**Your task**
Please transcribe the listing below in full and word for word, without its pictures.

**Source data**

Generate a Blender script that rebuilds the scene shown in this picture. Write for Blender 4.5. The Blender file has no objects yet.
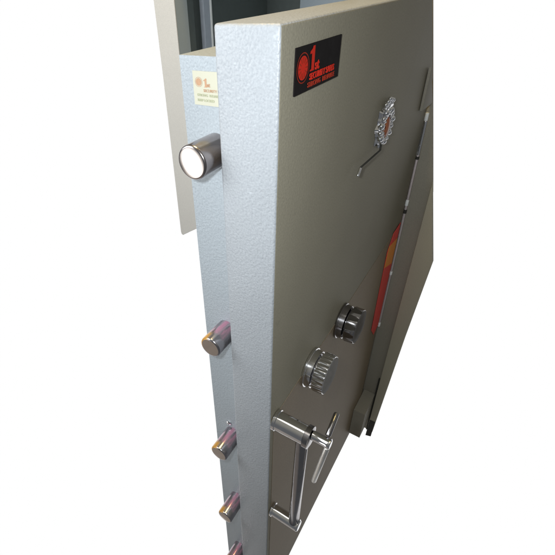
import bpy, bmesh, math, random
from mathutils import Vector, Matrix
random.seed(7)
SC = bpy.context.scene
COL = SC.collection

# ------------------------------------------------------------------ axes
# x: across the door from its free edge (0) to the hinge (0.76)
# y: depth, front face of the door at 0, back of the door positive
# z: up, top edge of the door at 0, its bottom at -1.5
T1 = .0769; T2 = .0756; STEP = .0348; REC = .032; W = .762; H = 1.5

# ------------------------------------------------------------------ materials
def new_mat(name):
    m = bpy.data.materials.new(name); m.use_nodes = True
    nt = m.node_tree; b = nt.nodes['Principled BSDF']
    return m, nt, b
def N(nt, t, **kw):
    n = nt.nodes.new(t)
    for k, v in kw.items():
        if k in n.inputs: n.inputs[k].default_value = v
        else: setattr(n, k, v)
    return n
def paint(name, c, rough=.5, bump=.35, scale=260, spec=.12, var=.08, dist=.0012, tint=None, scuff=0):
    """hammered powder coat: pebbled bump with faint mottling"""
    m, nt, b = new_mat(name); L = nt.links
    tc = N(nt, 'ShaderNodeTexCoord')
    vo = N(nt, 'ShaderNodeTexVoronoi', feature='SMOOTH_F1'); vo.inputs['Scale'].default_value = scale
    vo.inputs['Randomness'].default_value = 1
    nz = N(nt, 'ShaderNodeTexNoise'); nz.inputs['Scale'].default_value = scale*1.3; nz.inputs['Detail'].default_value = 3
    wob = N(nt, 'ShaderNodeTexNoise'); wob.inputs['Scale'].default_value = scale*.6
    vm = N(nt, 'ShaderNodeVectorMath', operation='MULTIPLY_ADD')
    vm.inputs[1].default_value = (.006,)*3
    L.new(tc.outputs['Object'], wob.inputs['Vector']); L.new(wob.outputs['Color'], vm.inputs[0]); L.new(tc.outputs['Object'], vm.inputs[2])
    L.new(vm.outputs[0], vo.inputs['Vector']); L.new(tc.outputs['Object'], nz.inputs['Vector'])
    ad = N(nt, 'ShaderNodeMath', operation='MULTIPLY_ADD'); ad.inputs[1].default_value = .6
    L.new(nz.outputs['Fac'], ad.inputs[0]); L.new(vo.outputs['Distance'], ad.inputs[2])
    bp = N(nt, 'ShaderNodeBump'); bp.inputs['Strength'].default_value = bump; bp.inputs['Distance'].default_value = dist
    L.new(ad.outputs[0], bp.inputs['Height']); L.new(bp.outputs[0], b.inputs['Normal'])
    big = N(nt, 'ShaderNodeTexNoise'); big.inputs['Scale'].default_value = 7; big.inputs['Detail'].default_value = 4
    L.new(tc.outputs['Object'], big.inputs['Vector'])
    mx = N(nt, 'ShaderNodeMixRGB')
    mx.inputs[1].default_value = (*[v*(1-var) for v in c], 1)
    t = tint or c
    mx.inputs[2].default_value = (*[v*(1+var) for v in t], 1)
    L.new(big.outputs['Fac'], mx.inputs[0])
    mx2 = N(nt, 'ShaderNodeMixRGB', blend_type='MULTIPLY'); mx2.inputs[0].default_value = .35
    rp = N(nt, 'ShaderNodeValToRGB'); rp.color_ramp.elements[0].position = .25; rp.color_ramp.elements[0].color = (.45,.45,.47,1)
    rp.color_ramp.elements[1].position = .7
    L.new(nz.outputs['Fac'], rp.inputs[0]); L.new(mx.outputs[0], mx2.inputs[1]); L.new(rp.outputs[0], mx2.inputs[2])
    col = mx2.outputs[0]
    if scuff:
        for rot, sc, lo, c2 in ((.5,(3,40,90),.70,1.5), (-.9,(2.5,60,110),.72,1.4), (.1,(22,22,22),.68,.72)):
            mp = N(nt, 'ShaderNodeMapping'); mp.inputs['Rotation'].default_value = (0, rot, 0); mp.inputs['Scale'].default_value = sc
            L.new(tc.outputs['Object'], mp.inputs[0])
            sn = N(nt, 'ShaderNodeTexNoise'); sn.inputs['Scale'].default_value = 1; sn.inputs['Detail'].default_value = 6
            L.new(mp.outputs[0], sn.inputs['Vector'])
            mr = N(nt, 'ShaderNodeMapRange'); mr.inputs[1].default_value = lo; mr.inputs[2].default_value = lo+.06; mr.inputs[4].default_value = scuff
            L.new(sn.outputs['Fac'], mr.inputs[0])
            mm = N(nt, 'ShaderNodeMixRGB'); L.new(mr.outputs[0], mm.inputs[0]); L.new(col, mm.inputs[1])
            mm.inputs[2].default_value = (*[min(1, v*c2) for v in c], 1); col = mm.outputs[0]
    L.new(col, b.inputs['Base Color'])
    b.inputs['Roughness'].default_value = rough; b.inputs['Specular IOR Level'].default_value = spec
    return m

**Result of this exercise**
Generate a Blender script that rebuilds the scene shown in this picture. Write for Blender 4.5. The Blender file has no objects yet.
import bpy, bmesh, math, random
from mathutils import Vector, Matrix
random.seed(7)
SC = bpy.context.scene
COL = SC.collection

# ------------------------------------------------------------------ axes
# x: across the door from its free edge (0) to the hinge (0.76)
# y: depth, front face of the door at 0, back of the door positive
# z: up, top edge of the door at 0, its bottom at -1.5
T1 = .0769; T2 = .0756; STEP = .0348; REC = .032; W = .762; H = 1.5

# ------------------------------------------------------------------ materials
def new_mat(name):
    m = bpy.data.materials.new(name); m.use_nodes = True
    nt = m.node_tree; b = nt.nodes['Principled BSDF']
    return m, nt, b
def N(nt, t, **kw):
    n = nt.nodes.new(t)
    for k, v in kw.items():
        if k in n.inputs: n.inputs[k].default_value = v
        else: setattr(n, k, v)
    return n
def paint(name, c, rough=.5, bump=.35, scale=260, spec=.12, var=.08, dist=.0012, tint=None, scuff=0):
    """hammered powder coat: pebbled bump with faint mottling"""
    m, nt, b = new_mat(name); L = nt.links
    tc = N(nt, 'ShaderNodeTexCoord')
    vo = N(nt, 'ShaderNodeTexVoronoi', feature='SMOOTH_F1'); vo.inputs['Scale'].default_value = scale
    vo.inputs['Randomness'].default_value = 1
    nz = N(nt, 'ShaderNodeTexNoise'); nz.inputs['Scale'].default_value = scale*1.3; nz.inputs['Detail'].default_value = 3
    wob = N(nt, 'ShaderNodeTexNoise'); wob.inputs['Scale'].default_value = scale*.6
    vm = N(nt, 'ShaderNodeVectorMath', operation='MULTIPLY_ADD')
    vm.inputs[1].default_value = (.006,)*3
    L.new(tc.outputs['Object'], wob.inputs['Vector']); L.new(wob.outputs['Color'], vm.inputs[0]); L.new(tc.outputs['Object'], vm.inputs[2])
    L.new(vm.outputs[0], vo.inputs['Vector']); L.new(tc.outputs['Object'], nz.inputs['Vector'])
    ad = N(nt, 'ShaderNodeMath', operation='MULTIPLY_ADD'); ad.inputs[1].default_value = .6
    L.new(nz.outputs['Fac'], ad.inputs[0]); L.new(vo.outputs['Distance'], ad.inputs[2])
    bp = N(nt, 'ShaderNodeBump'); bp.inputs['Strength'].default_value = bump; bp.inputs['Distance'].default_value = dist
    L.new(ad.outputs[0], bp.inputs['Height']); L.new(bp.outputs[0], b.inputs['Normal'])
    big = N(nt, 'ShaderNodeTexNoise'); big.inputs['Scale'].default_value = 7; big.inputs['Detail'].default_value = 4
    L.new(tc.outputs['Object'], big.inputs['Vector'])
    mx = N(nt, 'ShaderNodeMixRGB')
    mx.inputs[1].default_value = (*[v*(1-var) for v in c], 1)
    t = tint or c
    mx.inputs[2].default_value = (*[v*(1+var) for v in t], 1)
    L.new(big.outputs['Fac'], mx.inputs[0])
    mx2 = N(nt, 'ShaderNodeMixRGB', blend_type='MULTIPLY'); mx2.inputs[0].default_value = .35
    rp = N(nt, 'ShaderNodeValToRGB'); rp.color_ramp.elements[0].position = .25; rp.color_ramp.elements[0].color = (.45,.45,.47,1)
    rp.color_ramp.elements[1].position = .7
    L.new(nz.outputs['Fac'], rp.inputs[0]); L.new(mx.outputs[0], mx2.inputs[1]); L.new(rp.outputs[0], mx2.inputs[2])
    col = mx2.outputs[0]
    if scuff:
        for rot, sc, lo, c2 in ((.5,(3,40,90),.70,1.5), (-.9,(2.5,60,110),.72,1.4), (.1,(22,22,22),.68,.72)):
            mp = N(nt, 'ShaderNodeMapping'); mp.inputs['Rotation'].default_value = (0, rot, 0); mp.inputs['Scale'].default_value = sc
            L.new(tc.outputs['Object'], mp.inputs[0])
            sn = N(nt, 'ShaderNodeTexNoise'); sn.inputs['Scale'].default_value = 1; sn.inputs['Detail'].default_value = 6
            L.new(mp.outputs[0], sn.inputs['Vector'])
            mr = N(nt, 'ShaderNodeMapRange'); mr.inputs[1].default_value = lo; mr.inputs[2].default_value = lo+.06; mr.inputs[4].default_value = scuff
            L.new(sn.outputs['Fac'], mr.inputs[0])
            mm = N(nt, 'ShaderNodeMixRGB'); L.new(mr.outputs[0], mm.inputs[0]); L.new(col, mm.inputs[1])
            mm.inputs[2].default_value = (*[min(1, v*c2) for v in c], 1); col = mm.outputs[0]
    L.new(col, b.inputs['Base Color'])
    b.inputs['Roughness'].default_value = rough; b.inputs['Specular IOR Level'].default_value = spec
    return m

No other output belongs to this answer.